There is still so much we don’t know about our planet, and the phenomenon known as ‘skyquakes’ continues to confound scientists around the world.
While we understand many of the most fascinating and bizarre natural phenomena on this big blue planet we call home, there is still much we don’t know.
One of these phenomena is sky quakes, and it is easy to see why experts have been wondering what is going on.
Skyquakes can easily be mistaken for a gunshot, or car backfiring, and they’ve been heard around the planet and documented for over 200 years.
While there are many potential theories about what is going on, there isn’t yet a definitive answer.
Scientists have considered that the booms may be meteors exploding in the atmosphere, military testing, or even related to storms or earthquakes.
The first sky quakes were documented in 1811, after people in New Madrid, Missouri, heard strange sounds during a 7.2-magnitude earthquake.
Locals said they heard what sounded like artillery rounds before or during the quake.
Similar noises were then reported during an earthquake in Charleston, South Carolina, in August 1886, which were heard for weeks after the 7.3-magnitude.
The phenomenon has gone by many names, and following an incident in Seneca Lake in central New York state in the 1850s, locals known them as Senaca guns.
James Fenimore Cooper, who lived in Seneca Lakes during one of these skyquakes, described the experience in his short story ‘The Lake Gun.’

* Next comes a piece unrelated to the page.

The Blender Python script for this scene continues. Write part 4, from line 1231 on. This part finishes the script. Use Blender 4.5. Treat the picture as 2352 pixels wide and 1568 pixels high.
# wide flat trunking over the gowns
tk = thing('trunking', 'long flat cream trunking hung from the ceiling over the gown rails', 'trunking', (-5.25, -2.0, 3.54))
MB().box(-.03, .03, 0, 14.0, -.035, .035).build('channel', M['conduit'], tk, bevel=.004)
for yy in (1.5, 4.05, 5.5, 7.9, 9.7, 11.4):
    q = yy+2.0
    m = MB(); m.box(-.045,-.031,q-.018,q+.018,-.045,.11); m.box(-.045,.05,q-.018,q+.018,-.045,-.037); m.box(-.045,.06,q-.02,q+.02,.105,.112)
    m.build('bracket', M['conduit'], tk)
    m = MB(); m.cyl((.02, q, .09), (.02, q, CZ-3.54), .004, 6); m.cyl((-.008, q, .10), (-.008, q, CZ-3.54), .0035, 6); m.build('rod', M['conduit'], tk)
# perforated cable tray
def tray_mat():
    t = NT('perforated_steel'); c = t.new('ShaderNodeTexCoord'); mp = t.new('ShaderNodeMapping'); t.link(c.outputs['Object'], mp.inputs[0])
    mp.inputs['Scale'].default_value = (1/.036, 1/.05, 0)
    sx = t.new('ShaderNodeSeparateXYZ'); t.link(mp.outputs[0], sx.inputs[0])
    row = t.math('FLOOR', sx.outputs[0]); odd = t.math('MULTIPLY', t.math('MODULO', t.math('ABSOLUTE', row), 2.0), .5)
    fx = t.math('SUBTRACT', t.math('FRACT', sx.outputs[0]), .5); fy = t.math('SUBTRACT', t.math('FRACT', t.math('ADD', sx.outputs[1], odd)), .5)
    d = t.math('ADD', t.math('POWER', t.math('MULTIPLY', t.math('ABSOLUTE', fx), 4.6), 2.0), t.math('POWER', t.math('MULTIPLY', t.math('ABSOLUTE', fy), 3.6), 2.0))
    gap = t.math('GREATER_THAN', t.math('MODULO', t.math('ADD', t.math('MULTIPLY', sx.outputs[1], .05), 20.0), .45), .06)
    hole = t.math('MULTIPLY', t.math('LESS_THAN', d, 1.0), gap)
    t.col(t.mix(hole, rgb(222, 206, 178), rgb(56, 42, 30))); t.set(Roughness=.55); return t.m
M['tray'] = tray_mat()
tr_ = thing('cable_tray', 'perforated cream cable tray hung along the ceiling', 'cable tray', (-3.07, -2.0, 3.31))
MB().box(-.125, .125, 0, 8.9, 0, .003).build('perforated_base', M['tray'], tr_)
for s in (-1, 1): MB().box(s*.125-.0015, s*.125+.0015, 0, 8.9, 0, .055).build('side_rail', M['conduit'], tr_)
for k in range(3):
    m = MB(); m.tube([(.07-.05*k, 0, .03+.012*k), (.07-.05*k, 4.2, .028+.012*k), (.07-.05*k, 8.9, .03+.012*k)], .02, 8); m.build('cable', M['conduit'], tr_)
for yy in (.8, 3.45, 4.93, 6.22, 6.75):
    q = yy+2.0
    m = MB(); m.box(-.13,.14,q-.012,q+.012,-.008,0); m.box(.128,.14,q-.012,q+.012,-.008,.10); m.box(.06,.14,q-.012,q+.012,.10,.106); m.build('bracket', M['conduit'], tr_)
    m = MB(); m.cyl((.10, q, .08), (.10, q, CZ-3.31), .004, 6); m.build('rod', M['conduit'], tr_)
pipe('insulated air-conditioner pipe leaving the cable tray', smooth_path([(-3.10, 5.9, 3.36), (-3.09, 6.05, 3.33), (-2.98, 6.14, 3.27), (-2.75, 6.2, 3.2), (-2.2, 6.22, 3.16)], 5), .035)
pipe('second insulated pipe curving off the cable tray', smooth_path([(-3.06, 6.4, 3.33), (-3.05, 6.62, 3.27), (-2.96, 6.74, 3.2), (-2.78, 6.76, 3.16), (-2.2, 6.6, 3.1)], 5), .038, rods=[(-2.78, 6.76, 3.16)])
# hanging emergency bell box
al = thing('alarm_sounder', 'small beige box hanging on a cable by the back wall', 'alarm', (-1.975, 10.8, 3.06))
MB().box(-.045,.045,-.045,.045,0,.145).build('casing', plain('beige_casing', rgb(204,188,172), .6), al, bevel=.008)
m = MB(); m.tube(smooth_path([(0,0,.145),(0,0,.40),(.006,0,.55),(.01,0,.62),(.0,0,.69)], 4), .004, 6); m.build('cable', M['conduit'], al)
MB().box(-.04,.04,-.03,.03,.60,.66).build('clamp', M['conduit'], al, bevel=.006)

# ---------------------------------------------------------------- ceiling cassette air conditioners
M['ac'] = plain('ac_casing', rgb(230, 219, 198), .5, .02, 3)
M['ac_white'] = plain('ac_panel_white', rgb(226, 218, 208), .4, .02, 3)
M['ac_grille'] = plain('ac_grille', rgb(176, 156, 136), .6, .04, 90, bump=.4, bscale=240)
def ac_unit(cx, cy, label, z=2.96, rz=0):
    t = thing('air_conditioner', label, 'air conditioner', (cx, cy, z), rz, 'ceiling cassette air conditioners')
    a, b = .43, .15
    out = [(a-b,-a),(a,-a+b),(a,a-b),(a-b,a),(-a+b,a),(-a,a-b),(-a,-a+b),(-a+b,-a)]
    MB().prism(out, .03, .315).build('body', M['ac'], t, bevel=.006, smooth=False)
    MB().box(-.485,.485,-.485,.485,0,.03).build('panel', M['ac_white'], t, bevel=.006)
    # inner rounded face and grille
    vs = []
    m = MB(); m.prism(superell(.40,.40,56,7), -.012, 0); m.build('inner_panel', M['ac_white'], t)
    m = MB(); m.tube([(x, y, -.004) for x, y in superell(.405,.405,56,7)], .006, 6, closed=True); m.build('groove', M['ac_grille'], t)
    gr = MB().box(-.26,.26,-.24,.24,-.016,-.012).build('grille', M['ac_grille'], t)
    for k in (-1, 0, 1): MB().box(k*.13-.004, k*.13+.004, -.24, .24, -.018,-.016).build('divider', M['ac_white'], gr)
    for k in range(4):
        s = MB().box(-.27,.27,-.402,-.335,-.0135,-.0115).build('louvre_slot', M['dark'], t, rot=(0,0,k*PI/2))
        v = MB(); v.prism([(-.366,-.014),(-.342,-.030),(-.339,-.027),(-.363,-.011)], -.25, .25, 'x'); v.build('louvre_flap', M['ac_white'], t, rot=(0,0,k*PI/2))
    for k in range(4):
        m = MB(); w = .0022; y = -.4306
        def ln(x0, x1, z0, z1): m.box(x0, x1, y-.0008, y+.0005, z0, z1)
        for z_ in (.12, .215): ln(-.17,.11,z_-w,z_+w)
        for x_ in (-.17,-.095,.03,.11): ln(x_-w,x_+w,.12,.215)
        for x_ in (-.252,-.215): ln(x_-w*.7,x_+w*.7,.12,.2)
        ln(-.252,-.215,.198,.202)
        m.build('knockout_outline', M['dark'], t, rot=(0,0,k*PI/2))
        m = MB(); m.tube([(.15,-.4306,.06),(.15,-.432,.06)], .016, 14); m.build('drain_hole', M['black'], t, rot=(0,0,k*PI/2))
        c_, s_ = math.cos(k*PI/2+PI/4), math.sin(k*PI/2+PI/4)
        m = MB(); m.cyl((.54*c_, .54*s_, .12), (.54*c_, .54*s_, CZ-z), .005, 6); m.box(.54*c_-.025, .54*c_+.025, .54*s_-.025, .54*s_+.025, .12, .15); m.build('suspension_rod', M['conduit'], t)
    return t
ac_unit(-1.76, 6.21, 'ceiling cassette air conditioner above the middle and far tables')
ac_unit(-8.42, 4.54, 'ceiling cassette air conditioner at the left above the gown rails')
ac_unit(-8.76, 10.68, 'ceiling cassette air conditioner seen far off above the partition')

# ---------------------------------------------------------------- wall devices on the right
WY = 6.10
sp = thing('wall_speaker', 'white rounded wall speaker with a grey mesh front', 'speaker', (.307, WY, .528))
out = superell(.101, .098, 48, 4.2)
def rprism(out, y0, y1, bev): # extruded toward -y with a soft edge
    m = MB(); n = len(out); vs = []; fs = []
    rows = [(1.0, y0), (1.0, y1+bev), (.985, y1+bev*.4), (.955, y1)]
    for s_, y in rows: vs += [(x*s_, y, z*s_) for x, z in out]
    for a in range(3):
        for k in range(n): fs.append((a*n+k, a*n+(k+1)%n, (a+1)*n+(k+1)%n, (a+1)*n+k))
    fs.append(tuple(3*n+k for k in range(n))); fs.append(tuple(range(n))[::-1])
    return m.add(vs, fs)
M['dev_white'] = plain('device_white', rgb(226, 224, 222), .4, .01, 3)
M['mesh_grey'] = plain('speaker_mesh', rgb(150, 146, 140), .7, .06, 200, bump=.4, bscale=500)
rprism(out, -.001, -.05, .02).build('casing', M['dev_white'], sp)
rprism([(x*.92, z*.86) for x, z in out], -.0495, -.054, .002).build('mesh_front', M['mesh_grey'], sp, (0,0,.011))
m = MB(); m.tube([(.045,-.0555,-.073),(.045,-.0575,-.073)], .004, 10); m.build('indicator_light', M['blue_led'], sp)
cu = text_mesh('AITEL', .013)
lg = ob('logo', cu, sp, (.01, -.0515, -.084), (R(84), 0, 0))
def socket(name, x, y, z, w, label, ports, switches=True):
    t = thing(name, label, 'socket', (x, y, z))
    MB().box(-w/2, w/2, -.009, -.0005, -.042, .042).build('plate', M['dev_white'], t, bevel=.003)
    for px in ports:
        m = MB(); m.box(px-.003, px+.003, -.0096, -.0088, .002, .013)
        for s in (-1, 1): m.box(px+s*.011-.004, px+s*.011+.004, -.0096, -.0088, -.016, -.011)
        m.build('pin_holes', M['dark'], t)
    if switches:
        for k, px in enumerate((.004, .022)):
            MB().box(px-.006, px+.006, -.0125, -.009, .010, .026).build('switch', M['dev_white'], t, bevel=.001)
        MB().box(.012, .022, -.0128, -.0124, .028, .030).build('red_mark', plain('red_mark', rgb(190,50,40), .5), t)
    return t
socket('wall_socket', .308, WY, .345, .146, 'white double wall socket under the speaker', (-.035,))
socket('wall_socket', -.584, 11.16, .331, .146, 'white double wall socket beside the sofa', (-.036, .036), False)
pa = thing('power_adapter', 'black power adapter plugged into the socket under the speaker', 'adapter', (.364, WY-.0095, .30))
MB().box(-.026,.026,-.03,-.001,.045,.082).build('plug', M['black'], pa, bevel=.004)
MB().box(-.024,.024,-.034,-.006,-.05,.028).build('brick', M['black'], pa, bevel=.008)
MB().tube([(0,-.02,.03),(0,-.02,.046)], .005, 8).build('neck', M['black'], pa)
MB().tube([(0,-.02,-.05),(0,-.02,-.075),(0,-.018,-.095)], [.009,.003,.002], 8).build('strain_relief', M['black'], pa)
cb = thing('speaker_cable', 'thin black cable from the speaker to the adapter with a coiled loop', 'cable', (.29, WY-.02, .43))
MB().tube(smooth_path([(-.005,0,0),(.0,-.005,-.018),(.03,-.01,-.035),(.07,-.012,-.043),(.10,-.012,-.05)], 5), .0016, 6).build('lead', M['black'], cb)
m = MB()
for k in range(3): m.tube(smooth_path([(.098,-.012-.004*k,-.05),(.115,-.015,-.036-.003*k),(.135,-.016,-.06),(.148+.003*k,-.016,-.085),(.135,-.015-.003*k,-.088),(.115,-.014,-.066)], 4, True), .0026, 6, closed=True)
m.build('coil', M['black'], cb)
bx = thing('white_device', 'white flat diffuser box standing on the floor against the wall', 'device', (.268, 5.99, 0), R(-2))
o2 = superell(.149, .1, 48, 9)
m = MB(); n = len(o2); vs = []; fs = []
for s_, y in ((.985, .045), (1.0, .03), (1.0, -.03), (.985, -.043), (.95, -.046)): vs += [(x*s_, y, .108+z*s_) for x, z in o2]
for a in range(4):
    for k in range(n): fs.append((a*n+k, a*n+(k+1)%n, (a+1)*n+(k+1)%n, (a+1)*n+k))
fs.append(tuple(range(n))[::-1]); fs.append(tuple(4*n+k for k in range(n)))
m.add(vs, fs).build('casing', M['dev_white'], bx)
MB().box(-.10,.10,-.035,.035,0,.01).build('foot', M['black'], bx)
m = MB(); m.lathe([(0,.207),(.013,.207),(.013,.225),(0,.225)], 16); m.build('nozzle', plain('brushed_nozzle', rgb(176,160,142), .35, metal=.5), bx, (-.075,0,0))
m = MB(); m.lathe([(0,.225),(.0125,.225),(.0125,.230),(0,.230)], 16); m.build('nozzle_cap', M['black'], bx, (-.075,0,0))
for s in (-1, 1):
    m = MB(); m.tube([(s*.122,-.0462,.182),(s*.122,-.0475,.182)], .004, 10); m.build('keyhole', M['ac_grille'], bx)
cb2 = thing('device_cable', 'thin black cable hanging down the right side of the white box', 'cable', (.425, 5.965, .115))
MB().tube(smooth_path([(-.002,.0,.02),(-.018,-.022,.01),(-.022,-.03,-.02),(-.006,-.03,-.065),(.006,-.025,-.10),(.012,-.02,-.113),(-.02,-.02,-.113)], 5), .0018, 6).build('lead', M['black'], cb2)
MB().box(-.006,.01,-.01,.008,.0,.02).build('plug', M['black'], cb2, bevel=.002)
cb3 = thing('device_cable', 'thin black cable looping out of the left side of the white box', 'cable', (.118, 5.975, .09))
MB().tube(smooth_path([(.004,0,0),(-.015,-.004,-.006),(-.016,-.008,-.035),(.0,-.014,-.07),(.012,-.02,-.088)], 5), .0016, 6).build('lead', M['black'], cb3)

Cooper said: “It is a sound resembling the explosion of a heavy piece of artillery that can be accounted for by none of the known laws of nature.
“The report is deep, hollow, distant and imposing. The lake seems to be speaking to the surrounding hills, which send back the echoes of its voice in accurate reply.”
Despite the name, seismologists are unsure whether tectonic activity and these sounds are linked in anyway, however.
In 2020, scientists began using seismic data to try and work out the sound’s origin and to see if they were connected to earthquakes at all.
A team of researchers at the University of North Carolina at Chapel Hill suggested the sound was to do with the atmosphere, not seismic activity.